George Washington: The Political Rise of America’s Founding Father, begins in 1757 with the future president at perhaps his lowest point, alone, riding home from the Indian frontier, without leave from his commander, defeated, afflicted by the “bloody flux,” and questioning both his abilities and his worth. After both sides of the Atlantic celebrated him as a military hero at the age of twenty-two, his mercuric rise met with an equally rapid descent at the hands of the French and Native Americans in Western Virginia and Pennsylvania.
Stewart’s expressive writing keeps the attention of anyone with even a moderate interest in Washington’s past, providing the reader a view of the president’s life from his formative years through his short-lived retirement at Mount Vernon. Each episode in his life provides a better understanding of how Washington’s detailed focus allowed him to study political approaches without committing himself, while learning the military and business trade through trial and error.
While Stewart continues with the refrain of Washington as a reluctant military and political leader, one must consider how and why he always seemed to be at the right places at the right times, with the appropriate set of friends. Thinking on Washington’s well-known love of the theater, I am left considering that this pastime may have provided him with the knowledge necessary to play a part for the national crowd, using the right lines, motions, and emotions at precisely the right moments.
Washington was a “Man of Business and Master of Slaves,” and Stewart explores the personal, economic, and social aspects of Washington’s ownership and willful use of enslaved Africans.

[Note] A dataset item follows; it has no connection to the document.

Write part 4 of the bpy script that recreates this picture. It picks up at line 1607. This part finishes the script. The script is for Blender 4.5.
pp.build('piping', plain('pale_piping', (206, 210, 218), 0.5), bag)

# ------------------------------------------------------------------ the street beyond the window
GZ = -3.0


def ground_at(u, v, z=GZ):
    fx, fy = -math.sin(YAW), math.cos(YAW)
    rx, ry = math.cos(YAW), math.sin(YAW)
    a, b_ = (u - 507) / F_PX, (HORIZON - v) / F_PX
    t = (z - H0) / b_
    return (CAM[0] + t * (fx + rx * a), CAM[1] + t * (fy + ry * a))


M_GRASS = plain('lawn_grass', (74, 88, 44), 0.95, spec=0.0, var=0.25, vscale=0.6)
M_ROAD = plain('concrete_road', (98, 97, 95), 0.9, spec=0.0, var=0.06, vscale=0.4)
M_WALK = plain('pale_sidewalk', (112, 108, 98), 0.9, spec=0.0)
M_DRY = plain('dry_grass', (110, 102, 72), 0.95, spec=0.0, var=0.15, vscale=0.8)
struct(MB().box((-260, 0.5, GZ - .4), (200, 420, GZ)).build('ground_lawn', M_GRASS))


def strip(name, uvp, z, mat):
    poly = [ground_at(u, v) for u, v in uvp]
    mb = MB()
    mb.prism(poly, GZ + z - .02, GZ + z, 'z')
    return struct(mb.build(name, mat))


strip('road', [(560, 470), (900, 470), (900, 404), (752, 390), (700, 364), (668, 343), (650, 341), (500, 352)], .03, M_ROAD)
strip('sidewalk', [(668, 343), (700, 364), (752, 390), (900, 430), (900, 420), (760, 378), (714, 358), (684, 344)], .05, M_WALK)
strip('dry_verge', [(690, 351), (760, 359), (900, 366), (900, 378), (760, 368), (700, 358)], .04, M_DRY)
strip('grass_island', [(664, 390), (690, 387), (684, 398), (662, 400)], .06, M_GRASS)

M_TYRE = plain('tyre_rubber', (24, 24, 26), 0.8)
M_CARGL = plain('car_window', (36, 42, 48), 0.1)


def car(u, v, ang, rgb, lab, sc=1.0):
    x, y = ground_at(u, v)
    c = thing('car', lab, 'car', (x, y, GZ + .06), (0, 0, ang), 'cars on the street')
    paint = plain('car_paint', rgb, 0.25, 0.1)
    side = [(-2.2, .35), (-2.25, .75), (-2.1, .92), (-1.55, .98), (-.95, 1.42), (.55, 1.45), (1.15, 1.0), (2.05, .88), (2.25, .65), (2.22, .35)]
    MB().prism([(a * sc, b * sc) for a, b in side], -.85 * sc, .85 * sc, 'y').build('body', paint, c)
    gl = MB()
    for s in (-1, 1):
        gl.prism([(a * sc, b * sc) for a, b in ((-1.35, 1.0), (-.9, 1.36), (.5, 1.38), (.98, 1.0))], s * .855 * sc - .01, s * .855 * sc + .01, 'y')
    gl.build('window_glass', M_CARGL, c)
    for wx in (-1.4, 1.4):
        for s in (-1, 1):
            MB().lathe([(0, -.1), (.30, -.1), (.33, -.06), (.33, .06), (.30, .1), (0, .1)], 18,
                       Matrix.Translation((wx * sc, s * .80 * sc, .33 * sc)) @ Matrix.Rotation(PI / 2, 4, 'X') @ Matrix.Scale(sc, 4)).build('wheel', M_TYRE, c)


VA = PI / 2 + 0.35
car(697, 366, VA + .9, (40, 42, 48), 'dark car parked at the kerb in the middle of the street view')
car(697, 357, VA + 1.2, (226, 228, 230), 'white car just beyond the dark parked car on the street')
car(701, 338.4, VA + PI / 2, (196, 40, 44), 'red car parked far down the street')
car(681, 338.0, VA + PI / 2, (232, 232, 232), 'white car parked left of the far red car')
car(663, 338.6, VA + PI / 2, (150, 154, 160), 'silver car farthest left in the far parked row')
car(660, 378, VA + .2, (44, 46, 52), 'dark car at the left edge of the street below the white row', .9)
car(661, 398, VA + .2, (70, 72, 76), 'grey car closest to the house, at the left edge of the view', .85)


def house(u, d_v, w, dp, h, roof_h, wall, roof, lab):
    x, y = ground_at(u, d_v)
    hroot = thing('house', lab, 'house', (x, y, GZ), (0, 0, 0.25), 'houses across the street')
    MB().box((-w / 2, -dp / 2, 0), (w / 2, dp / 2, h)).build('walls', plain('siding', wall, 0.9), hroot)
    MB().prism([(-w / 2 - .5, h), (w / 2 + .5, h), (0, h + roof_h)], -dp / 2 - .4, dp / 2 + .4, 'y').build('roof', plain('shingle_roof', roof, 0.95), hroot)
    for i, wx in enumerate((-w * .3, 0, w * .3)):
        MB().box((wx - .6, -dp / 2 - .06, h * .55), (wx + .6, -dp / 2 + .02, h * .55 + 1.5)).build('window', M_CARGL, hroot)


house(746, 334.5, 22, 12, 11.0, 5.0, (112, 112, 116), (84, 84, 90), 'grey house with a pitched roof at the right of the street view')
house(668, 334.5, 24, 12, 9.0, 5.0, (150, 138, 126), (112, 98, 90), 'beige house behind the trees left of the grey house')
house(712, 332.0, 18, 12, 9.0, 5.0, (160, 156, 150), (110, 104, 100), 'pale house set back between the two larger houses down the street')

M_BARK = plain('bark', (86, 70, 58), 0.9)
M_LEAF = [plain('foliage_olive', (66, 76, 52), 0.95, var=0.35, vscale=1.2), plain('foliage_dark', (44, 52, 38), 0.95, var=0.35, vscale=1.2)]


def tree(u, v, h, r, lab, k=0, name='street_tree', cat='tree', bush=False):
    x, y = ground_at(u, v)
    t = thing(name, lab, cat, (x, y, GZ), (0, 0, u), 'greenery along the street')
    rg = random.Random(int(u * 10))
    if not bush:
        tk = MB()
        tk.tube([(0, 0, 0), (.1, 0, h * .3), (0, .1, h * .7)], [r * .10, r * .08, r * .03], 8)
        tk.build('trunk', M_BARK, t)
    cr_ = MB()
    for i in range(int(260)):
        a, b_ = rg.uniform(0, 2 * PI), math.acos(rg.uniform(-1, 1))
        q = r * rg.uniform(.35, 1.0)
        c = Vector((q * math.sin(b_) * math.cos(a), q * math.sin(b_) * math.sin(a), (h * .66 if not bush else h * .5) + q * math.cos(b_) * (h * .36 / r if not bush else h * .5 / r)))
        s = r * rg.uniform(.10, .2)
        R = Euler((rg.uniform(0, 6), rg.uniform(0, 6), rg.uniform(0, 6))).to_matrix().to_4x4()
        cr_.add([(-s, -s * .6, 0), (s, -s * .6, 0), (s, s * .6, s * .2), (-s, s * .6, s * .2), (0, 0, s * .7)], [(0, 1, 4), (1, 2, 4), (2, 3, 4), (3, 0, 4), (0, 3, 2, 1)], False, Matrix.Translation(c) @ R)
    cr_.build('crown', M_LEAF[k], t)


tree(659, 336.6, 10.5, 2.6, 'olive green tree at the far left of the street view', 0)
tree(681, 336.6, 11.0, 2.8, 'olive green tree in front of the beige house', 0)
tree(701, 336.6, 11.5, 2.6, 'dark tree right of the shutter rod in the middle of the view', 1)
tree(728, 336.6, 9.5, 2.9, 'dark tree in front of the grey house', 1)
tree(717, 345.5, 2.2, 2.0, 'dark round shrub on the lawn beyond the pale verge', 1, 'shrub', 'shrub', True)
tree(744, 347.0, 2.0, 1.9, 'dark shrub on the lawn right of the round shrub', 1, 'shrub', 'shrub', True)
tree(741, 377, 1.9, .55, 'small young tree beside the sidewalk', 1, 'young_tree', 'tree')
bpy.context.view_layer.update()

This facet of the president’s life is neither glossed over nor written off as a vestige of time but laid bare for the reader to digest. The president’s journals provide that he ordered euphemistic “corrections” toward his slaves, while at the same time recognizing their humanity: “civility is no more than what all men are entitled to.” Yet one is faced with the fact that, even with this recognition of slave laborers and servants as fellow men, Washington did little to engender emancipation of “his people” until just before his passing, leaving a sinful stain on his legacy.
At times, Stewart stretches the historical context of Washington’s political setbacks through supposition of how Washington might have embraced these occurrences. This is most evident when he discusses Washington’s failure to achieve prominent positions during the Continental Congress. Even with these missteps in mind, the book’s overall description of Washington’s life far outweighs these minor discrepancies.
Ultimately, Stewart fulfills his stated purpose for researching and writing George Washington: The Political Rise of America’s Founding Father. By exploring the realities of the president’s life, Stewart provides the reader with a nuanced, personal understanding of our nation’s first political leader—"First in war, first in peace, and first in the hearts of his countrymen."